Tensions mounted when a few days before the first preview, the Scenic Artists and Brotherhood of Painters went on strike. Hair's scenic designer, the now venerable Ming Cho Ling, described the final dress rehearsal as "hopeless. Nineteen thirties modern dance with half-finished scenery set to rock-and-roll.” It was then that Papp fired Sokolow and rehired Freedman. Upon his return, Freedman fired Rado, brought the show back to his original staging, and helped mend the situation with the off-stage strikers.

So after all that, how did it go? Well, the reviews were mixed, but somehow Papp and company had achieved their primary goal, which was exciting audiences with a new kind of musical: one with a non-linear structure, a highly original score, and stream-of-conscious lyrics that made for a profound poetic intensity.

It was then that Michael Butler entered the picture. A theatre novice, he was actually considering a run for the U.S. Senate: a one-issue candidate out to end the war in Vietnam. An heir to a Chicago family fortune, he somehow got tangled up in Hair, seeing it multiple times during its six-week limited run downtown. He loved it and came on board with Papp to underwrite a move uptown—but not to Broadway

The venue chosen to move Freedman's production was the Cheetah, a nightclub/discotheque on W 53rd Street, just east of 8th Avenue. It hardly triumphed there, closing in a short while. The show still needed a lot of work, but there was still that score! Butler felt that with a new director, who could help expand its threadbare book into something more cohesive, the show would have a greater chance at success. He went to Tom O'Horgan, a largely experimental director who believed strongly in improvisation to create his plays and musicals, and the person who was the first choice for Hair all along (though unavailable at the time).

It was at this crucial moment when Papp had to take stock as to whether it was the right move for him and his fledging new theatre. Was he really of the desire to bring what he hoped would be a new kind of reality-based theatre to the staid Broadway audiences of 1968? And would approval by the masses be a good thing? If they liked it, wouldn't that mean he conformed in some way? "I was a purist back then," Papp told Kenneth Turan in his seminal book on the Public Theatre, Free For All. "I had great contempt for Broadway. I felt it was just a commercial marketplace that had nothing to do with art."

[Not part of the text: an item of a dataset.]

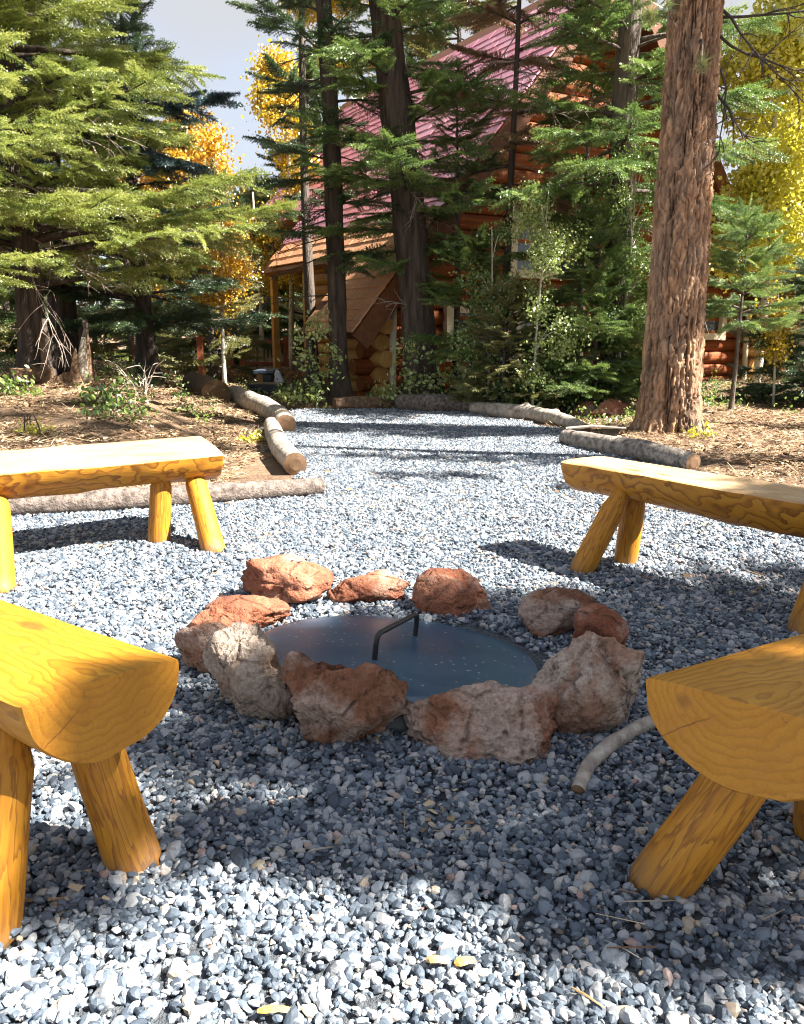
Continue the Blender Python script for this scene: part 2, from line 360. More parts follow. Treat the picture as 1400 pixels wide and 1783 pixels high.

So Papp relinquished the rights to Hair in exchange for half of one percent of the gross of the Broadway production. Even though it came to roughly between $1.5 to $2 million over the next four years, it was a pittance compared to what a fifty percent stake could have done for the Public Theatre (do the math).

With a number of new cast members replacing old ones, and thirteen new songs in the mix, Hair opened three months later on April 29, 1968 at the Biltmore Theatre on 47th Street, just six blocks south of the Cheetah. Defying all expectations, it became an instant smash hit (its notorious nude scene may have helped in all this, but we’ll never really know for sure, will we?). It remained at the Biltmore for more than four years, spouting multiple productions across the country and the world, with a popularity that knew no bounds.

The original Broadway cast of Hair (1968).

When Papp was next confronted with a musical of his that seemed to catch the Zeitgeist, he was not about to make the same mistake twice. In 1971 (and for the first time) he took one of his shows from "off" to Broadway. It was a rock version of Shakespeare'sTwo Gentlemen of Verona, which had enjoyed a limited run in Central Park over the summer (where it could be seen for free) and Papp bravely took it to the St. James Theatre, where he offered it at the then-top ticket price of $15. And whaddya know? It was a hit, winning the Tony for Best Musical and running nearly two years (its composer, by the way, was Hair's Galt MacDermot). Two Gents held the record for the most successful show Papp ever produced ... that is until four years later, when he moved another show out of the old Astor Library directly to Broadway, where it had a historic, record-breaking run.

That was A Chorus Line; another story to be saved for another day.